Investigation chief gave Chen files on transfers

A former Taiwanese investigation chief has admitted giving documents concerning alleged money laundering to ex-president Chen Shui-bian, dealing a fresh blow to the island's scandal-tainted former leader.

In a bid to defend himself, Yeh Sheng-mao - a former director of the island's Investigation Bureau who was accused of covering up the scandal - told a news conference yesterday that he had handed Mr Chen two sensitive documents concerning the case.

'On January 29 this year, an international anti-money-laundering alliance provided information about money transfers by ex-president Chen's family to the Cayman Islands,' Yeh said.

Taiwanese prosecutors are seeking a 21/2-year jail sentence for Yeh after charging him on Thursday with hampering their probes into the snowballing scandal.
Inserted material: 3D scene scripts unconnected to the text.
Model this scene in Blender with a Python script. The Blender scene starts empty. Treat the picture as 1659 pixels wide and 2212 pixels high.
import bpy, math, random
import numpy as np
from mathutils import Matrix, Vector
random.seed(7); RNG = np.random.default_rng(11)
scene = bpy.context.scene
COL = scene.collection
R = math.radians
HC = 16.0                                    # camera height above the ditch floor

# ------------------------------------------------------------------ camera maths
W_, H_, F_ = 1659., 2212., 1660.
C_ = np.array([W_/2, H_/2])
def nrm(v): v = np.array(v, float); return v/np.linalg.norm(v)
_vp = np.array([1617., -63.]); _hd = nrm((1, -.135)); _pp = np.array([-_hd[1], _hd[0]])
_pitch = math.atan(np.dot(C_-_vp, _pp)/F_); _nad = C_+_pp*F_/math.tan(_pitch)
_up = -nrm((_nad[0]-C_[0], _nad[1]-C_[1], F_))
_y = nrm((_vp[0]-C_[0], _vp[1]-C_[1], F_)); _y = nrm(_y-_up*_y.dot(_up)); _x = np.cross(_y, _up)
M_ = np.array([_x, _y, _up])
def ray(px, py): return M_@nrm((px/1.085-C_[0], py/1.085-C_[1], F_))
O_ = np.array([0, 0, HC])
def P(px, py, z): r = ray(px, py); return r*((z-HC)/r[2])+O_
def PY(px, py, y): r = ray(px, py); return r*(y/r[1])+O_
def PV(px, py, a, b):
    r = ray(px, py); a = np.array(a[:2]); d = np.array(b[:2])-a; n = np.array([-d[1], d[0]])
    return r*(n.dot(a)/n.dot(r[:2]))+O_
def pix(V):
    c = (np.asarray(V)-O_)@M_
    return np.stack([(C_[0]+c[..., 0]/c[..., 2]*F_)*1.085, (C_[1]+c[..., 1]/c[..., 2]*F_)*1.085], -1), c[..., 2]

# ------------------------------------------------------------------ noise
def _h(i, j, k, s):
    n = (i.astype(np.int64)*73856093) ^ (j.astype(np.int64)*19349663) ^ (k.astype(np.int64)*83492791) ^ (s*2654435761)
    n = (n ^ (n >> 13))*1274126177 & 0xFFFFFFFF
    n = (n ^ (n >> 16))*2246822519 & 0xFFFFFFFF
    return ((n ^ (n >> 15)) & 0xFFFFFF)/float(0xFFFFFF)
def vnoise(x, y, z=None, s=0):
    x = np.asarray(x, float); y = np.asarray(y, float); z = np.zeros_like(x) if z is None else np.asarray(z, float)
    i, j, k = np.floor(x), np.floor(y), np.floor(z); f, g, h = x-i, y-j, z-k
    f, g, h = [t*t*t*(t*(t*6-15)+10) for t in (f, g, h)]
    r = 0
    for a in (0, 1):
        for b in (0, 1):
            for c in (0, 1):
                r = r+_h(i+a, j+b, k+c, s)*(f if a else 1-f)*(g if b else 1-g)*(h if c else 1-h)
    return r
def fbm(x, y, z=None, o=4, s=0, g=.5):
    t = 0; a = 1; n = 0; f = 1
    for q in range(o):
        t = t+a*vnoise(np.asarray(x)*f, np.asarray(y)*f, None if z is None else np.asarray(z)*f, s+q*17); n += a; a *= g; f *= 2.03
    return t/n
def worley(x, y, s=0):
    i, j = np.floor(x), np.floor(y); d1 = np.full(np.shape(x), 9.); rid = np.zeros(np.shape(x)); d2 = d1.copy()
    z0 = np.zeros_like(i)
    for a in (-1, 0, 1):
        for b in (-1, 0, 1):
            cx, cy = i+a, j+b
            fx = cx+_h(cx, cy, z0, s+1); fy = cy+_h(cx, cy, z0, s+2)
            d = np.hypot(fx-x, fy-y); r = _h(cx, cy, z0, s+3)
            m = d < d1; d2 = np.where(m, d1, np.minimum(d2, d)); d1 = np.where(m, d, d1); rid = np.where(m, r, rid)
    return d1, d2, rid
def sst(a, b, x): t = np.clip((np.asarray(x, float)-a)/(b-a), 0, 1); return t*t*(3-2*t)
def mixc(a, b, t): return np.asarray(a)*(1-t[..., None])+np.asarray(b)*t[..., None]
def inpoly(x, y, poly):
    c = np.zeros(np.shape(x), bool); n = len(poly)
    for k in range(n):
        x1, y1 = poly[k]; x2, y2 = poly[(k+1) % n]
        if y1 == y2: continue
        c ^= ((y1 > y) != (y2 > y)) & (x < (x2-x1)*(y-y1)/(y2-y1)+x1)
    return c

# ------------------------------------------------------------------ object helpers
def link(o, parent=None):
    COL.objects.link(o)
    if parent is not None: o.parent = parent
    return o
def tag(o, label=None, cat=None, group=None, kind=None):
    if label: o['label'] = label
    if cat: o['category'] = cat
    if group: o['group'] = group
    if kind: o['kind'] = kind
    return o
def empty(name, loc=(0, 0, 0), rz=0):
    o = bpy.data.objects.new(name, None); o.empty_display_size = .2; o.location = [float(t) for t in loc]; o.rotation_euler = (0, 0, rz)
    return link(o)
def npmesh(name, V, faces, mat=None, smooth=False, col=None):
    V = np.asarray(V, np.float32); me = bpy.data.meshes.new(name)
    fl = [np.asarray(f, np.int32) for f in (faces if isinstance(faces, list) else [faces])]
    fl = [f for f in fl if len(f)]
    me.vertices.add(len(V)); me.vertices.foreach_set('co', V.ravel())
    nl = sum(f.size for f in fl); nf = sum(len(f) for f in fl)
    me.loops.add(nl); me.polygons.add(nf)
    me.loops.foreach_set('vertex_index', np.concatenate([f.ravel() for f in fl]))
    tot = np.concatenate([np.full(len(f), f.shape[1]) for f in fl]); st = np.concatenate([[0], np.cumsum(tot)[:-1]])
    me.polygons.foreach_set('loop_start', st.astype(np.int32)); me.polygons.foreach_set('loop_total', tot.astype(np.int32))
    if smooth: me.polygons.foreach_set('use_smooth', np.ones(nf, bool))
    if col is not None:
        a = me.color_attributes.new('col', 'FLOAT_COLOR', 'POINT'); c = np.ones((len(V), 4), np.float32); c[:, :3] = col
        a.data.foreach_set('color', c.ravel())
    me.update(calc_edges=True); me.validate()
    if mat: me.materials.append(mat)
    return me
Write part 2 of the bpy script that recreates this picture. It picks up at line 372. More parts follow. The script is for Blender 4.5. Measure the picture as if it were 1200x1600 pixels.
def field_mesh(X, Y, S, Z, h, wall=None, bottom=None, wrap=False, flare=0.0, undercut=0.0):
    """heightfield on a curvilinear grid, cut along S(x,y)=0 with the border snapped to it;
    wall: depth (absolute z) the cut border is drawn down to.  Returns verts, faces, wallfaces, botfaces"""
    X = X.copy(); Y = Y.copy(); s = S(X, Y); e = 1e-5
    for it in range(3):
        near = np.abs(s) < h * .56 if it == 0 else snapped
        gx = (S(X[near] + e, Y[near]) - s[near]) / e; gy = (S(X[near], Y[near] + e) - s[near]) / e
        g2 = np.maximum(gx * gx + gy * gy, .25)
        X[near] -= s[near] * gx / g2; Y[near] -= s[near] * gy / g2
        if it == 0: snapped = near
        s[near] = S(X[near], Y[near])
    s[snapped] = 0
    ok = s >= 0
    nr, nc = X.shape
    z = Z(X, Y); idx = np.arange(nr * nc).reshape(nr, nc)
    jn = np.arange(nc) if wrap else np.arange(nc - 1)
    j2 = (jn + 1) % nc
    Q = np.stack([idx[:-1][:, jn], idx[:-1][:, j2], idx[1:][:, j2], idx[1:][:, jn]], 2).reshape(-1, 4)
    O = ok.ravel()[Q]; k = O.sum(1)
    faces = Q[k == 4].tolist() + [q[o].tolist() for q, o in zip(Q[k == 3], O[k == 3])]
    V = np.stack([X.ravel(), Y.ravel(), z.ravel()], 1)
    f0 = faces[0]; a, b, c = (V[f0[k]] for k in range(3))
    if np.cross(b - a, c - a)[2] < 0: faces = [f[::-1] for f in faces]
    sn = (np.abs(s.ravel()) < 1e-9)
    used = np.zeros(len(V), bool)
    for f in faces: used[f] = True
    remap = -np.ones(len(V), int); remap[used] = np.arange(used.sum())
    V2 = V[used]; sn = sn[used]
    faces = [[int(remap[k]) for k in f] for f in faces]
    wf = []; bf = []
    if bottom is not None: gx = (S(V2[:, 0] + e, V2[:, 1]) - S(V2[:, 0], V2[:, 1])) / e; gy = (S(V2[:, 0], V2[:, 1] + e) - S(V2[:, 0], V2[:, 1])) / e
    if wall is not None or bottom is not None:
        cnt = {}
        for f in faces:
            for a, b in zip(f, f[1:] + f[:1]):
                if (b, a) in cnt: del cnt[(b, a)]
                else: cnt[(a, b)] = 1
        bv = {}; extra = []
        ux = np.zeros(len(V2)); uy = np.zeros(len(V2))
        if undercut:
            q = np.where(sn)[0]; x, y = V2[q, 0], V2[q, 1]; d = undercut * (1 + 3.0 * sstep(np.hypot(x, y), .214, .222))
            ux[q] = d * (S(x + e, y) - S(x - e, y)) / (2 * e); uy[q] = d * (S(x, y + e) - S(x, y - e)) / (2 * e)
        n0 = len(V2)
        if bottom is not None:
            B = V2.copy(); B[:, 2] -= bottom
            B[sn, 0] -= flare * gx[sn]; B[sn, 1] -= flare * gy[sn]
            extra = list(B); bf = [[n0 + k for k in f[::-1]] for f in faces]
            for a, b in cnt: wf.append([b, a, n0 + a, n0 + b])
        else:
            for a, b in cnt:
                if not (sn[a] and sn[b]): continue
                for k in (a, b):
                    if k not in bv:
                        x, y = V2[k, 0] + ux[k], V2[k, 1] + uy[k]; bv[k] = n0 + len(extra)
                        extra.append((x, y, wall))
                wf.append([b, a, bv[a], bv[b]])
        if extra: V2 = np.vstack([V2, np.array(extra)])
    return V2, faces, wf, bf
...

'In a meeting with [former] president Chen [in early February], I personally submitted the document along with other attached documents to him. After reading them, he told me he would handle the issue [personally],' Yeh said.

He said he had given Mr Chen a similar document as early as December 2006 containing intelligence provided by the Egmont Group, an informal alliance of financial intelligence-gathering units, regarding alleged money laundering activities through the island of Jersey by Mr Chen's wife, Wu Shu-chen.

His admission seemed to indicate Mr Chen was aware of international probes into alleged money laundering by his wife before last year, much earlier than Mr Chen claimed on August 14 when he said that he had only learned of his wife's fund remittance deal earlier this year.

Mr Chen claimed that, without his knowledge, his wife had wired US$21 million abroad. He said the money was left over from previous campaign donations. Money laundering is a crime punishable by up to seven years in jail.

Yeh said yesterday he had informed Prosecutor General Chen Tsung-ming of the Cayman Islands case in early February, and that the prosecutor general had asked him to continue to investigate the case.

He said he later passed the documents to Chen Shui-bian because he was afraid that if the papers were leaked, it would affect the March presidential election and even 'overall national security'.

He said that after Mr Chen admitted on August 14 that his wife had wired the money, he telephoned the ex-president and asked him where the documents were, but was told they could not be found.

At a hastily called news conference, Chen Tsung-ming denied Yeh had informed him or showed him the documents.

'What former director Yeh said was totally baseless,' he said, adding he was willing to take a polygraph test to prove his innocence.

The ex-president's office issued a statement denying Chen Shui-bian had attempted to conceal the documents.